What is the most common English surname that originated in London?

Smith is the most common surname in England and one of the most common in America, and while it was used across the country, the concentration of metalworking trades in medieval London made it especially prevalent there. Taylor, Baker, and Cooper are similarly common and trace to London’s medieval trade guilds, several of which are among the oldest organisations still operating in the world.

Where can I search for London parish records?

The best starting points are FindMyPast (findmypast.com), Ancestry (ancestry.co.uk), and the London Metropolitan Archives online catalogue at cityoflondon.gov.uk. The National Archives at nationalarchives.gov.uk holds additional records including wills, census returns, and military documents. Many records have been digitised and can be searched from home before you visit London in person.

When did English surnames become fixed and passed down through families?

Most English surnames became fixed — consistently passed from parent to child — by around 1400. In London and other cities, this happened somewhat earlier than in rural areas, driven by the practical need to distinguish between large numbers of people living close together. Before that point, surnames were often descriptions that changed between generations rather than inherited family names.

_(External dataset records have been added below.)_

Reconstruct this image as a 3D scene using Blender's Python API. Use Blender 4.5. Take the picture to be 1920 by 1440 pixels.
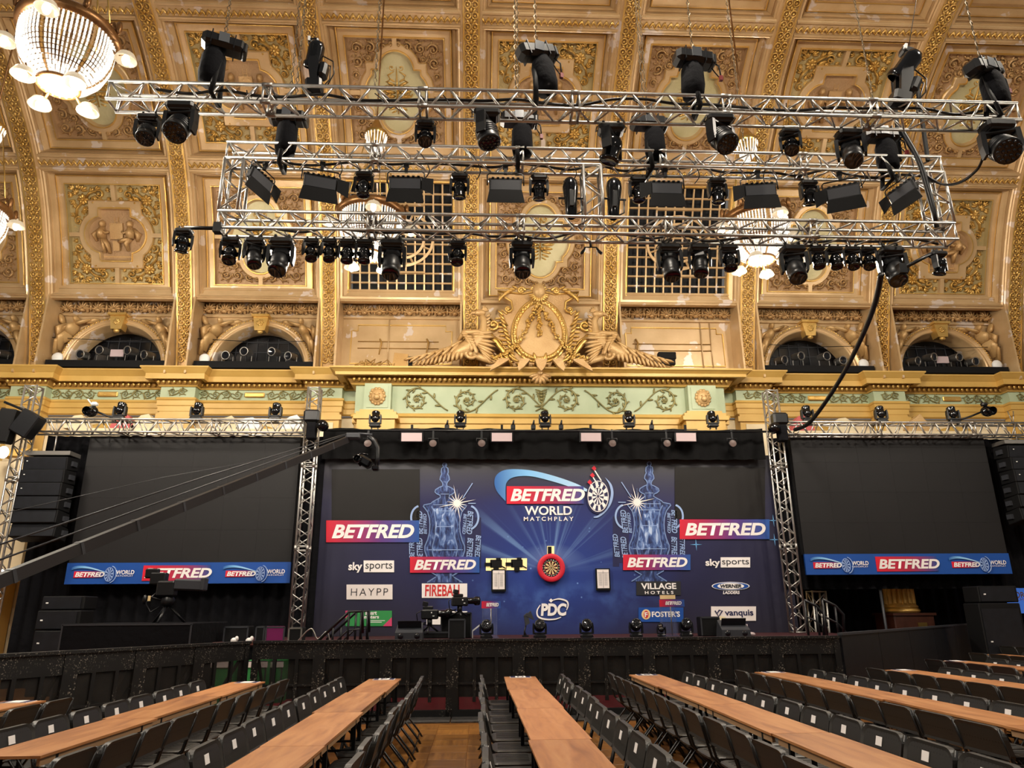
import bpy, math, random
from mathutils import Vector, Matrix, Euler
for o in list(bpy.data.objects): bpy.data.objects.remove(o, do_unlink=True)
SC = bpy.context.scene
COL = SC.collection
PI = math.pi
random.seed(7)

# ------------------------------------------------------------------ camera
EYE = 1.64                       # eye height; world: X along the stage, Y towards it, Z up
FPX = 1357.4                     # focal length in pixels of the 1920x1440 frame
PITCH, YAW, ROLL = math.radians(17.483), math.radians(2.660), math.radians(-0.434)
FW = Vector((math.sin(YAW)*math.cos(PITCH), math.cos(YAW)*math.cos(PITCH), math.sin(PITCH)))
_rt = Vector((math.cos(YAW), -math.sin(YAW), 0)); _up = _rt.cross(FW)
RT = _rt*math.cos(ROLL)+_up*math.sin(ROLL); UP = -_rt*math.sin(ROLL)+_up*math.cos(ROLL)
cd = bpy.data.cameras.new('camera'); cam = bpy.data.objects.new('camera', cd); COL.objects.link(cam)
cd.sensor_width = 36.0; cd.lens = FPX/1920*36.0; cd.clip_end = 200
cam.matrix_world = Matrix(((RT.x,UP.x,-FW.x,0),(RT.y,UP.y,-FW.y,0),(RT.z,UP.z,-FW.z,EYE),(0,0,0,1)))
SC.camera = cam

# ------------------------------------------------------------------ world and exposure
w = bpy.data.worlds.new('world'); SC.world = w; w.use_nodes = True
bg = w.node_tree.nodes['Background']
bg.inputs[0].default_value = (1.0, 0.92, 0.82, 1); bg.inputs[1].default_value = 0.16
SC.view_settings.view_transform = 'Standard'; SC.view_settings.look = 'None'
SC.view_settings.gamma = 1; SC.view_settings.use_curve_mapping = False
SC.view_settings.exposure = -0.12
CHANDELIER_WATTS = 1380
SC.cycles.max_bounces = 6; SC.cycles.diffuse_bounces = 3; SC.cycles.glossy_bounces = 2; SC.cycles.transparent_max_bounces = 6; SC.cycles.caustics_reflective = False; SC.cycles.caustics_refractive = False

# ------------------------------------------------------------------ helpers
def ray(px, py): return FW + RT*((px-960)/FPX) - UP*((py-720)/FPX)
def at(px, py, Y):                       # point on the plane at depth Y seen at a pixel of the photograph
    d = ray(px, py); p = d*(Y/d.y); p.z += EYE; return p
def atz(px, py, z):
    d = ray(px, py); p = d*((z-EYE)/d.z); p.z += EYE; return p
def proj(p):
    q = Vector(p)-Vector((0,0,EYE)); z = q.dot(FW)
    if z < .05: return None
    return 960+FPX*q.dot(RT)/z, 720-FPX*q.dot(UP)/z, z
def seen(p, m=60):
    q = proj(p)
    return q is not None and -m < q[0] < 1920+m and -m < q[1] < 1440+m
ORD = ['first','second','third','fourth','fifth','sixth','seventh','eighth','ninth','tenth','eleventh','twelfth','thirteenth','fourteenth','fifteenth','sixteenth','seventeenth','eighteenth','nineteenth','twentieth']

class MB:
    def __init__(s): s.v=[]; s.f=[]; s.m=[]; s.s=[]
    def add(s, vs, fs, mi=0, sm=False):
        b=len(s.v); s.v.extend([tuple(p) for p in vs])
        for f in fs: s.f.append(tuple(i+b for i in f)); s.m.append(mi); s.s.append(sm)
    def box(s, c, d, mi=0, R=None, bev=0):
        hx,hy,hz=d[0]/2,d[1]/2,d[2]/2; c=Vector(c)
        if bev>0:
            b=min(bev,hx*.9,hy*.9,hz*.9); vs=[]
            for sz in (-1,1):
                for sy in (-1,1):
                    for sx in (-1,1):
                        vs+= [Vector((sx*(hx-b),sy*(hy-b),sz*hz)),Vector((sx*(hx-b),sy*hy,sz*(hz-b))),Vector((sx*hx,sy*(hy-b),sz*(hz-b)))]
            I=lambda sx,sy,sz,k:((sz>0)*4+(sy>0)*2+(sx>0))*3+k
            fs=[]
            for sg in (-1,1):
                fs.append([I(-1,-1,sg,0),I(1,-1,sg,0),I(1,1,sg,0),I(-1,1,sg,0)])
                fs.append([I(-1,sg,-1,1),I(1,sg,-1,1),I(1,sg,1,1),I(-1,sg,1,1)])
                fs.append([I(sg,-1,-1,2),I(sg,1,-1,2),I(sg,1,1,2),I(sg,-1,1,2)])
            for a in (-1,1):
                for c2 in (-1,1):
                    fs.append([I(-1,a,c2,0),I(1,a,c2,0),I(1,a,c2,1),I(-1,a,c2,1)])
                    fs.append([I(a,-1,c2,0),I(a,1,c2,0),I(a,1,c2,2),I(a,-1,c2,2)])
                    fs.append([I(a,c2,-1,1),I(a,c2,1,1),I(a,c2,1,2),I(a,c2,-1,2)])
                    for z in (-1,1): fs.append([I(a,c2,z,0),I(a,c2,z,1),I(a,c2,z,2)])
        else:
            vs=[Vector((x*hx,y*hy,z*hz)) for z in (-1,1) for y in (-1,1) for x in (-1,1)]
            fs=[(0,2,3,1),(4,5,7,6),(0,1,5,4),(2,6,7,3),(0,4,6,2),(1,3,7,5)]
        if R is not None: vs=[R@p for p in vs]
        s.add([p+c for p in vs],fs,mi)
        return s
    def tube(s, pts, r, n=6, mi=0, cap=True, sm=True, flat=1.0, closed=False):
        P=[Vector(p) for p in pts]; N=len(P)
        if N<2: return s
        rr=r if isinstance(r,(list,tuple)) else [r]*N
        T=[]
        for i in range(N):
            if closed: t=P[(i+1)%N]-P[i-1]
            else: t=(P[min(i+1,N-1)]-P[max(i-1,0)])
            T.append(t.normalized() if t.length>1e-9 else Vector((0,0,1)))
        u=Vector((0,0,1)) if abs(T[0].z)<.9 else Vector((1,0,0))
        u=(u-T[0]*u.dot(T[0])).normalized(); vs=[]
        for i in range(N):
            u=(u-T[i]*u.dot(T[i]))
            u=u.normalized() if u.length>1e-6 else T[i].orthogonal().normalized()
            b=T[i].cross(u)
            for k in range(n):
                a=2*PI*k/n+PI/n; vs.append(P[i]+(u*math.cos(a)+b*math.sin(a)*flat)*rr[i])
        fs=[]
        for i in range(N-1 if not closed else N):
            j=(i+1)%N
            for k in range(n): fs.append((i*n+k,i*n+(k+1)%n,j*n+(k+1)%n,j*n+k))
        if cap and not closed: fs.append(tuple(range(n-1,-1,-1))); fs.append(tuple(range((N-1)*n,N*n)))
        s.add(vs,fs,mi,sm); return s
    def lathe(s, prof, n=16, M=None, mi=0, sm=True, a0=0, a1=2*PI):
        full=abs(a1-a0-2*PI)<1e-6; cnt=n if full else n+1; vs=[]
        for r,z in prof:
            for k in range(cnt):
                a=a0+(a1-a0)*k/n; vs.append(Vector((r*math.cos(a),r*math.sin(a),z)))
        if M is not None: vs=[M@p for p in vs]
        fs=[]
        for i in range(len(prof)-1):
            for k in range(n):
                k2=(k+1)%cnt; fs.append((i*cnt+k,i*cnt+k2,(i+1)*cnt+k2,(i+1)*cnt+k))
        s.add(vs,fs,mi,sm); return s
    def ell(s, c, r, R=None, n=8, m=5, mi=0):
        vs=[];fs=[];c=Vector(c)
        for i in range(m+1):
            t=PI*i/m
            for k in range(n):
                a=2*PI*k/n; p=Vector((r[0]*math.sin(t)*math.cos(a),r[1]*math.sin(t)*math.sin(a),r[2]*math.cos(t)))
                vs.append((R@p if R is not None else p)+c)
        for i in range(m):
            for k in range(n): fs.append((i*n+k,(i+1)*n+k,(i+1)*n+(k+1)%n,i*n+(k+1)%n))
        s.add(vs,fs,mi,True); return s
    def prism(s, poly, y0, y1, mi=0, M=None):            # polygon in XZ, extruded along Y
        n=len(poly); vs=[Vector((x,y0,z)) for x,z in poly]+[Vector((x,y1,z)) for x,z in poly]
        if M is not None: vs=[M@p for p in vs]
        fs=[tuple(range(n)),tuple(range(2*n-1,n-1,-1))]+[(i,i+n,(i+1)%n+n,(i+1)%n) for i in range(n)]
        s.add(vs,fs,mi); return s
    def bar(s, a, b, w, d, mi=0):                        # square bar between two points
        a=Vector(a);b=Vector(b);t=(b-a); L=t.length; t=t.normalized()
        u=Vector((0,0,1)) if abs(t.z)<.95 else Vector((0,1,0)); u=(u-t*u.dot(t)).normalized(); v=t.cross(u)
        R=Matrix((t,v,u)).transposed(); s.box((a+b)/2,(L,w,d),mi,R); return s
    def mesh(s, name, mats):
        me=bpy.data.meshes.new(name); me.from_pydata(s.v,[],s.f)
        for m in (mats if isinstance(mats,(list,tuple)) else [mats]): me.materials.append(m)
        me.polygons.foreach_set('material_index',s.m); me.polygons.foreach_set('use_smooth',s.s); me.update()
        return me
    def build(s, name, mats, parent=None, loc=None, rot=None):
        return put(name, s.mesh(name,mats), parent, loc, rot)
def put(name, me, parent=None, loc=None, rot=None, scale=None):
    o=bpy.data.objects.new(name,me); COL.objects.link(o)
    if parent is not None: o.parent=parent
    if loc is not None: o.location=loc
    if rot is not None: o.rotation_euler=rot
    if scale is not None: o.scale=scale
    return o
def tag(o, label, cat, group=None, kind=None):
    if label: o['label']=label
    if cat: o['category']=cat
    if group: o['group']=group
    if kind: o['kind']=kind
    return o
def thing(name, label, cat, loc=(0,0,0), rot=(0,0,0), group=None, kind=None):
    o=put(name,None,None,loc,rot); o.empty_display_size=.1
    return tag(o,label,cat,group,kind)
def dup(root, loc, rot, label, scale=None):
    r=root.copy(); COL.objects.link(r); r.location=loc; r.rotation_euler=rot; r['label']=label
    if scale is not None: r.scale=scale
    for ch in list(root.children):
        c=ch.copy(); COL.objects.link(c); c.parent=r
        for g in list(ch.children):
            d=g.copy(); COL.objects.link(d); d.parent=c
    return r
def struct(name, label=None, cat=None):
    o=put(name,None); o['kind']='structure'
    if label: o['label']=label
    if cat: o['category']=cat
    return o

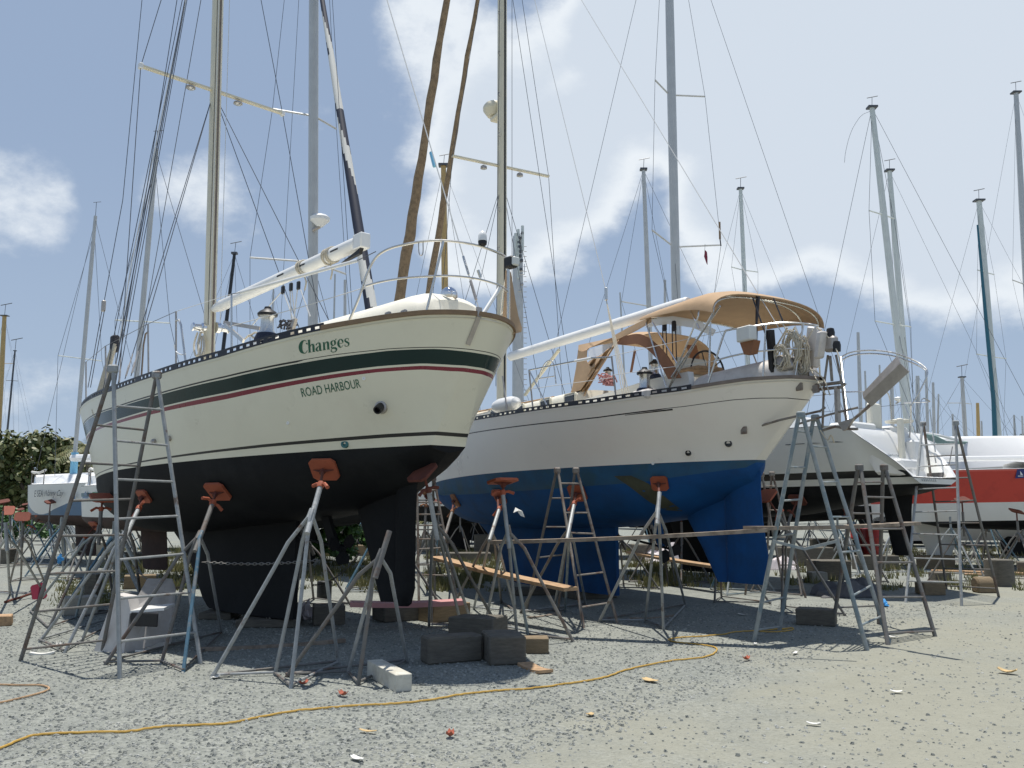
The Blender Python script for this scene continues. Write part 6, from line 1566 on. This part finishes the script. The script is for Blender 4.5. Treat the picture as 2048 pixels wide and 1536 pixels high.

Why do so many American families have English surnames that trace to occupations?

Occupational surnames became so widespread in England because they were easy to understand and practical to use. In a community where most people knew each other, “John the Smith” was an obvious identifier. As these descriptions solidified into family names and English emigrants left for America from the 17th century onward, they brought their occupational surnames with them. Today, surnames like Smith, Taylor, Baker, and Cooper rank among the most common in both countries for exactly this reason.